While rainwater may not always be safe to drink, it can be used for a variety of other applications—from watering your lawn and flower beds to washing cars or driveways.
Photograph by Paul Thompson/Photolibrary
Environmental Impacts
Severe Water Shortage
Think the arid West has cornered the market on water shortages? Think again. Thirty-six states foresee water shortages by 2013, as Americans tap roughly 3.7 trillion gallons more water per year than is replenished.

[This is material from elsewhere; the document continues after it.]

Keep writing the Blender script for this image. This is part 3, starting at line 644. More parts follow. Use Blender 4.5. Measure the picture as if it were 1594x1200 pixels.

Worse yet, as much as 40 percent of a home’s potable water goes to yard maintenance. Think about it: The typical garden hose dispenses roughly 10 gallons of water per minute. Watering a flower bed for two minutes could fill some 320 drinking glasses!
How Rain Barrels Help
Barrels help conserve potable water supplies. Treating and distributing safe drinking water is an energy-devouring, greenhouse-gas-spewing endeavor, and given many federal and state laws, most water that is piped into your home, whether it is used for cooking, or flushing the toilet, goes through treatment. Some four percent of our nation’s power goes to water supply and treatment facilities. In California, where water must travel long distances, simply conveying potable water to end users saps some seven percent of all electricity consumed in the state.
Reducing the impact of runoff and flooding. Water rushing off rooftops finds it way to paved surfaces and storm drains as runoff, which picks up harmful pollutants like animal waste, trash, and chemicals along the way and carries them to streams and oceans. Experts cite runoff as the number one cause of water pollution in the U.S.
Keeping rainwater where it falls also reduces flooding and allows groundwater supplies a chance to replenish, meaning more water can be drawn from local—and often less energy-intensive—sources.